Across the Bay in Oakland, another report — again, by the same team at Berkeley — projected a 2.5 percent increase in restaurant prices in response to a $12.25 minimum wage in that city. The difference between this projection and the on-the-ground reality has been “striking,” according to the East Bay Express. Restaurants are raising prices by up to 20 percent, and some have eliminated the practice of tipping while raising prices in order to adapt to the new law’s costs. Meanwhile, in the city’s Chinatown, four restaurants and six grocery stores will permanently close as a consequence of the new law, according to a local business leader quoted in the Chronicle.

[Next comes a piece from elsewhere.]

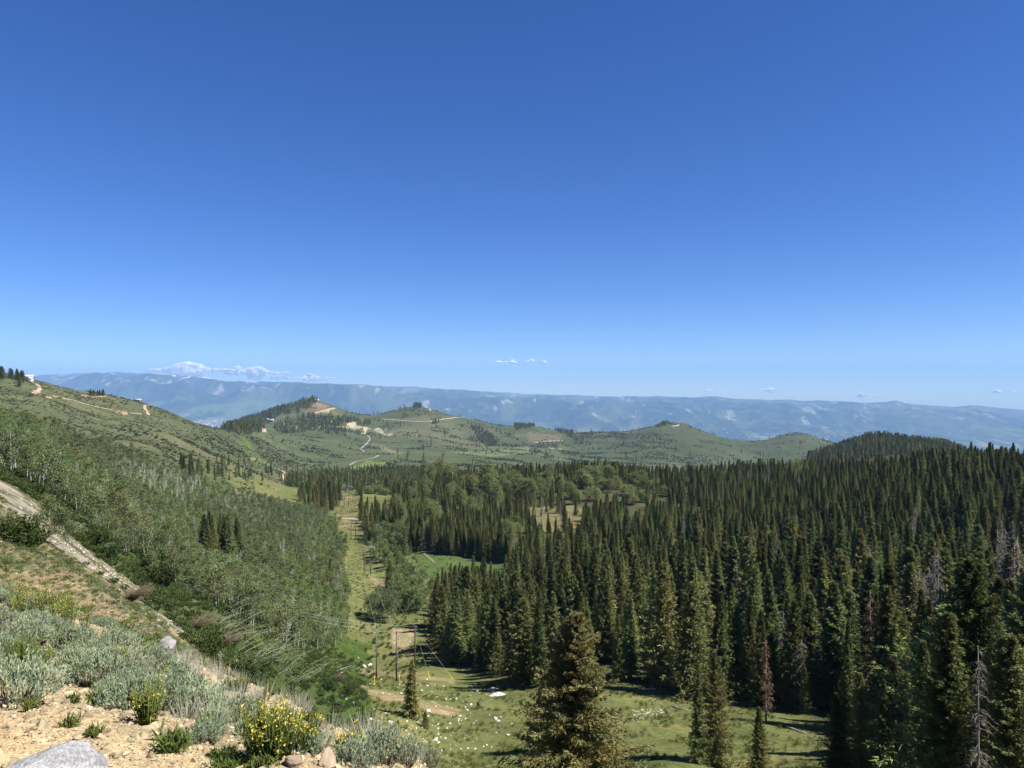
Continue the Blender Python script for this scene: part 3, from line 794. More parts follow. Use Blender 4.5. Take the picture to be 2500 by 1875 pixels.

Stories like these should give Los Angeles policymakers pause. All three of the L.A.-specific reports agree that retailers, restaurants, manufacturers and personal service businesses will see a significant percentage of their workforce affected by the law. And the Los Angeles Times has already reported that the $13.25 proposal has city businesses like Golden Road Brewery and Corporate Impressions LA looking at expansion outside the city — or exiting Los Angeles altogether.

The City Council can’t afford to ignore the stories of job creators like these — in fact, they need to hear more of them. A follow-up study to the Berkeley, Beacon, and Economic Roundtable report would first identify businesses in the city that will be affected by the increase, and then survey the owners on a range of possible benefits and consequences of the $13.25 law. These shorter surveys could be supplemented by a smaller number of in-depth case studies, where the profit-and-loss statements of affected businesses in the city are examined to provide an unbiased estimate of a specific dollar impact.

Admittedly, a study like this wouldn’t be representative of every business’s experience in the city. But it would force council members to confront the flesh-and-blood consequences of a $13.25 minimum wage, and bring to life the dollar costs on the pages of the aforementioned reports. If the city’s representatives still decide to pass it, it’ll be with eyes wide open to what comes next.